→ Supplied information
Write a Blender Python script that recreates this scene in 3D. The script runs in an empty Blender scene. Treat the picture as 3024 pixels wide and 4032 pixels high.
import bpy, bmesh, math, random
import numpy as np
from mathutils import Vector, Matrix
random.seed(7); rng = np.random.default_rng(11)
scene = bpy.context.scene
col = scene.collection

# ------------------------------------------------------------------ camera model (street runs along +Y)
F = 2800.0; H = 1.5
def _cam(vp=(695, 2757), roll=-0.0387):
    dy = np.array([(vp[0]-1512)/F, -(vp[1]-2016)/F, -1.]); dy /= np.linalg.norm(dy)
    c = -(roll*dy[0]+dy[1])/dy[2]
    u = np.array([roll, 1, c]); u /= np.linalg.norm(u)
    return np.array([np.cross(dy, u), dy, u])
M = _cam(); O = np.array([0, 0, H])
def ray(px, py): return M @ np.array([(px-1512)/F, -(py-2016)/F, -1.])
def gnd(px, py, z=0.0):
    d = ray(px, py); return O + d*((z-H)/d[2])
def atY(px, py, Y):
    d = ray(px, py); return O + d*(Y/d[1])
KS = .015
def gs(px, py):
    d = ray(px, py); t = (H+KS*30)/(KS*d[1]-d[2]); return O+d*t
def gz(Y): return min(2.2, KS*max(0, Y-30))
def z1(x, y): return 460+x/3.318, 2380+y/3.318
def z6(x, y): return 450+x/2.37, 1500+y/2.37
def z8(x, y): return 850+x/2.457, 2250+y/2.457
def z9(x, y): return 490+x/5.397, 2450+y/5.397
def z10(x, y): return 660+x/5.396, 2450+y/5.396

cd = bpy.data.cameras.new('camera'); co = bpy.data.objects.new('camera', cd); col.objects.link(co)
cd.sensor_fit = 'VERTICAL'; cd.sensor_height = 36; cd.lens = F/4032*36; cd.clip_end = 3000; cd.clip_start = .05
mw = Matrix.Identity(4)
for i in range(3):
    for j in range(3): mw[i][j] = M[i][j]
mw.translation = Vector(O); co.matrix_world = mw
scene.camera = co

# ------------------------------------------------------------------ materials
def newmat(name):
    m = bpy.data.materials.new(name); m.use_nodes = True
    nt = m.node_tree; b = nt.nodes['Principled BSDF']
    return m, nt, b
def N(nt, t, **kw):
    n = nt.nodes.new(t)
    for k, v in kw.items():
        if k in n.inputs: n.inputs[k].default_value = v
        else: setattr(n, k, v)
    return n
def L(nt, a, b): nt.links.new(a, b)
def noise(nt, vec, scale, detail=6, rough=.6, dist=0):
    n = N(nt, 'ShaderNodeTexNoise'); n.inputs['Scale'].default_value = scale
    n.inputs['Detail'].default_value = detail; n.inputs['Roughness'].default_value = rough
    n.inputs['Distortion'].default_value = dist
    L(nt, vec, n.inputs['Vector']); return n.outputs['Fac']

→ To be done
Return what is listed above, exactly and completely.

→ Solution for this exercise
Write a Blender Python script that recreates this scene in 3D. The script runs in an empty Blender scene. Treat the picture as 3024 pixels wide and 4032 pixels high.
import bpy, bmesh, math, random
import numpy as np
from mathutils import Vector, Matrix
random.seed(7); rng = np.random.default_rng(11)
scene = bpy.context.scene
col = scene.collection

# ------------------------------------------------------------------ camera model (street runs along +Y)
F = 2800.0; H = 1.5
def _cam(vp=(695, 2757), roll=-0.0387):
    dy = np.array([(vp[0]-1512)/F, -(vp[1]-2016)/F, -1.]); dy /= np.linalg.norm(dy)
    c = -(roll*dy[0]+dy[1])/dy[2]
    u = np.array([roll, 1, c]); u /= np.linalg.norm(u)
    return np.array([np.cross(dy, u), dy, u])
M = _cam(); O = np.array([0, 0, H])
def ray(px, py): return M @ np.array([(px-1512)/F, -(py-2016)/F, -1.])
def gnd(px, py, z=0.0):
    d = ray(px, py); return O + d*((z-H)/d[2])
def atY(px, py, Y):
    d = ray(px, py); return O + d*(Y/d[1])
KS = .015
def gs(px, py):
    d = ray(px, py); t = (H+KS*30)/(KS*d[1]-d[2]); return O+d*t
def gz(Y): return min(2.2, KS*max(0, Y-30))
def z1(x, y): return 460+x/3.318, 2380+y/3.318
def z6(x, y): return 450+x/2.37, 1500+y/2.37
def z8(x, y): return 850+x/2.457, 2250+y/2.457
def z9(x, y): return 490+x/5.397, 2450+y/5.397
def z10(x, y): return 660+x/5.396, 2450+y/5.396

cd = bpy.data.cameras.new('camera'); co = bpy.data.objects.new('camera', cd); col.objects.link(co)
cd.sensor_fit = 'VERTICAL'; cd.sensor_height = 36; cd.lens = F/4032*36; cd.clip_end = 3000; cd.clip_start = .05
mw = Matrix.Identity(4)
for i in range(3):
    for j in range(3): mw[i][j] = M[i][j]
mw.translation = Vector(O); co.matrix_world = mw
scene.camera = co

# ------------------------------------------------------------------ materials
def newmat(name):
    m = bpy.data.materials.new(name); m.use_nodes = True
    nt = m.node_tree; b = nt.nodes['Principled BSDF']
    return m, nt, b
def N(nt, t, **kw):
    n = nt.nodes.new(t)
    for k, v in kw.items():
        if k in n.inputs: n.inputs[k].default_value = v
        else: setattr(n, k, v)
    return n
def L(nt, a, b): nt.links.new(a, b)
def noise(nt, vec, scale, detail=6, rough=.6, dist=0):
    n = N(nt, 'ShaderNodeTexNoise'); n.inputs['Scale'].default_value = scale
    n.inputs['Detail'].default_value = detail; n.inputs['Roughness'].default_value = rough
    n.inputs['Distortion'].default_value = dist
    L(nt, vec, n.inputs['Vector']); return n.outputs['Fac']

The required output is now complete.